In a world of hustle and bustle, and constant connectivity, it is often hard to find a place where one can be at peace with his mind, his body and his soul. Throughout life we all deal with good days and bad, many of us turning to our quiet places on the bad days.

Perhaps it’s to think or cry, or relive a moment in time, but nonetheless we go to a place where we can search for and hopefully find some element of peace. Bowhunting has been my quiet place for as long as I can remember. I always feel at peace with myself and the world when I grab my bow, toss my pack on my back and walk away from my truck. This is where I go to think and to heal. Many times during my life I’ve had to deal with pain, sorrow, death and failure. These are always unwelcome events, but through bowhunting, I have learned to understand and deal with these feelings.
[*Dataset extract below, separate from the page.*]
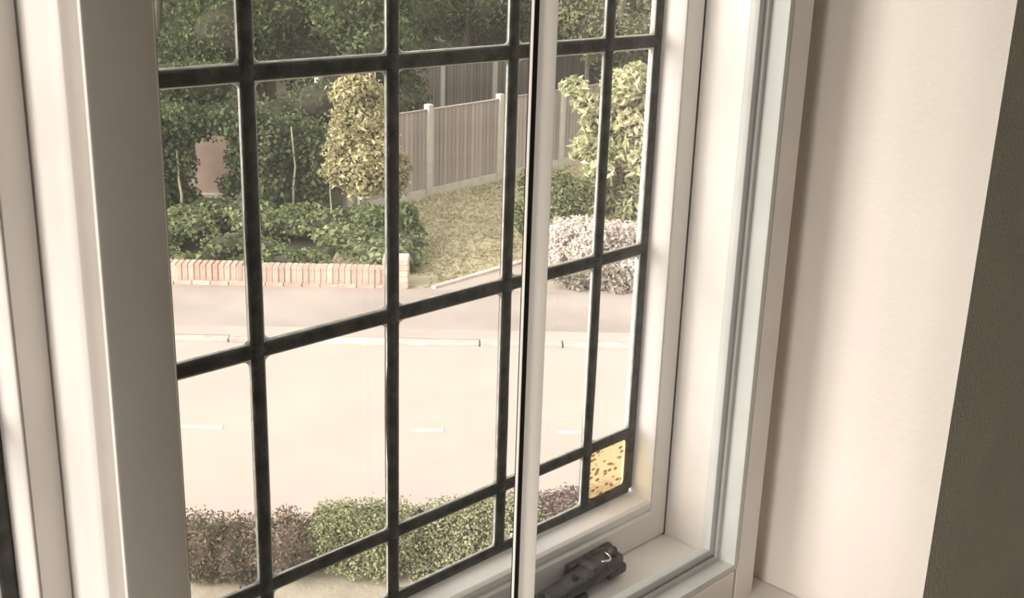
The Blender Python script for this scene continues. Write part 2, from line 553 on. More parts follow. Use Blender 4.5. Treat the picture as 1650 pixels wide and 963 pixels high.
# mullion between the two lights, with a small raised arris and a hollow on the left edge
jamb_strip('mullion', [(MX0 + 0.0095, 0.035), (MX0 + 0.0095, -0.012), (MX0 + 0.0080, -0.030), (MX0 + 0.0030, -0.080), (MX0 + 0.0020, -0.0900), (MX0 + 0.0024, -0.0945), (MX0 + 0.0042, -0.0980), (MX0 + 0.0075, -0.1000), (MX0 + 0.0120, -0.1008), (MX0 + 0.0215, -0.1010), (MX0 + 0.0220, -0.1300), (MX0 + 0.0030, -0.1310), (MX0 + 0.0004, -0.1316), (MX0 - 0.0004, -0.1335), (MX0 - 0.0002, -0.1364),
                       (MX0 + 0.0016, Y_M), (MX1 - 0.003, Y_M), (MX1, Y_M + 0.003), (MX1, 0.035)], Z(-0.80), Z(0.53), 0.0005)
jamb_strip('jamb', [(-0.40, 0.035), (-0.40, Y_FACE), (-0.36, Y_FACE), (-0.36, 0.035)], Z(-0.80), Z(0.53), 0.003)
boxobj('head', (-1.16, 1.14, Y_FACE, 0.035, Z(ZT), Z(0.53)), 'paint', fr)
boxobj('frame_backing', (1.104, 1.14, -0.085, 0.035, Z(-0.80), Z(0.53)), 'paint', fr)
boxobj('gap_shade_strip', (1.0546, 1.0586, -0.0296, 0.012, Z(-0.719), Z(0.47)), 'rubber_and_gap', fr)  # black strip standing in for the shade inside the casement gap
sb = boxobj('trim_2', (OPX0, OPX1, -0.375, -0.05, Z(-0.80), Z(-0.774)), 'paint', None, 0.004)
struct(sb)

# ------------------------------------------------------------------ leaded casements
CW = 0.0138                                           # width of a came
CP = 0.0036                                           # how far it stands out from the glass


def came_mesh(a, b, wid=CW, seed=0):
    """half-round lead strip on both faces of the glass from a to b (in the window plane), a little wavy"""
    r = np.random.default_rng(seed)
    a = np.array(a); b = np.array(b)
    Ln = np.linalg.norm(b - a); d = (b - a) / Ln; nrm = np.array([-d[1], d[0]])
    n = max(3, int(Ln / 0.05))
    sec = [(-0.5, 0.0), (-0.46, 0.62), (-0.28, 0.93), (0, 1.0), (0.28, 0.93), (0.46, 0.62), (0.5, 0.0), (0.46, -0.62), (0, -1.0), (-0.46, -0.62)]
    vs, fs = [], []
    k = len(sec)
    off = np.cumsum(r.normal(0, 0.00022, n + 1)); off -= np.linspace(off[0], off[-1], n + 1)
    for i in range(n + 1):
        q = a + d * Ln * i / n + nrm * off[i]
        ww = wid * (1 + r.normal(0, 0.025))
        for s, h in sec:
            p = q + nrm * s * ww
            vs.append((p[0], -h * CP, p[1]))
    for i in range(n):
        for j in range(k):
            jj = (j + 1) % k
            fs.append((i * k + j, i * k + jj, (i + 1) * k + jj, (i + 1) * k + j))
    fs.append(tuple(range(k))[::-1]); fs.append(tuple(range(n * k, n * k + k)))
    me = pymesh('lead_came', vs, fs)
    bm = bmesh.new(); bm.from_mesh(me); bmesh.ops.recalc_face_normals(bm, faces=bm.faces); bm.to_mesh(me); bm.free()
    for p in me.polygons:
        p.use_smooth = True
    return me


def joint_mesh():
    """flattened solder blob over a crossing"""
    bm = bmesh.new()
    bmesh.ops.create_uvsphere(bm, u_segments=12, v_segments=8, radius=1.0)
    for v in bm.verts:
        an = math.atan2(v.co.z, v.co.x)
        q = 1 + 0.20 * math.cos(4 * an)
        v.co = Vector((v.co.x * 0.0098 * q, v.co.y * 0.0051, v.co.z * 0.0098 * q))
    return mesh_of(bm, 'solder_joint', True)


JOINT = joint_mesh()
JOINT.materials.append(M['lead'])


def ring(x0, x1, z0, z1, rad, seg=5):
    out = []
    for cx, cz, a0 in ((x1 - rad, z1 - rad, 0), (x0 + rad, z1 - rad, 90), (x0 + rad, z0 + rad, 180), (x1 - rad, z0 + rad, 270)):
        for i in range(seg + 1):
            a = math.radians(a0 + 90 * i / seg)
            out.append((cx + rad * math.cos(a), cz + rad * math.sin(a)))
    return out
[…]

I often “lose time” while my bow is in my hand, and in those moments I feel as if nothing is wrong. Happiness, even if just a sliver, can be felt through the cracks of the worst days when I’m in my quiet place.

Find Your True North

If you’re reading this, I sincerely hope that you have the same burning passion and desire for something in your life as I do for bowhunting. Life is short. Too short to not chase our dreams, regardless of the obstacles that may block our path. Is bowhunting superior to other forms of hunting? I’m not qualified to answer that. Does bowhunting make me a superior version of my former self? Without a doubt. Find your True North. It will take you down a similar path.